Rusty Fonts

Fonts that Russ is building

My most recent font

A few years ago I was browsing Etsy and happened upon some nice lettering on what looks like handmade sign. The style really caught my eye, and I thought it might make a good all-caps font. It’s interesting how the letters on the first row are very uniform, while the second row lacks the same precision, especially in the “G”, the “S”, and the “R”. Turning it into a full alphabet would be fun.

The first thing I did was increase the contrast to make the edges of the letters easier to distinguish:

Then I started making the building blocks, and using those blocks to construct the letters that followed:

It started to get fun when the letters got more complex. I used my building blocks as sources of truth, and some visual rules began to form for this font.

The letters I completed first became the foundation for those that followed. I tended to tackle the easiest ones first. Looking at the lower row, I probably made the B by starting with F, and the L by borrowing from the I and the F. I’m not sure I had a system. I was just doing what seemed interesting.

I arranged these letters and liked what I saw.
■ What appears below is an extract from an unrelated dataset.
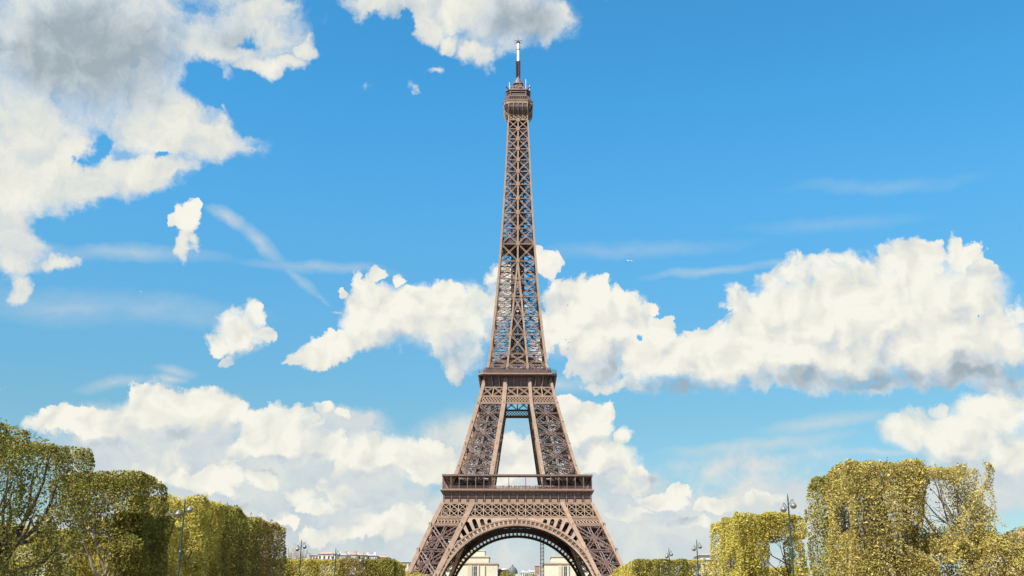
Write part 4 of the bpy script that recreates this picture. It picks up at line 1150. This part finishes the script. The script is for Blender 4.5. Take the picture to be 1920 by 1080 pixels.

I wanted to make sure I was doing something worthwhile before moving forward.

Then I moved everything from Illustrator to Glyphs. I put all the letters on a shared baseline, and then copy them in batches. For example, I will copy ABCDE, and paste those 5 characters into each glyph space very quickly. I delete the ones that don’t belong, which leaves the glyph populated with the letter I want to keep. Doing it that way, I don’t have to mess with a grid structure, and I still maintain a uniform baseline and size consistency between all the glyphs. I don’t worry about the sidebearings when I’m pasting things in. That will take care of itself later on.

Once the uppercase letters are all in place, I can start testing. I add some punctuation to make things a little easier.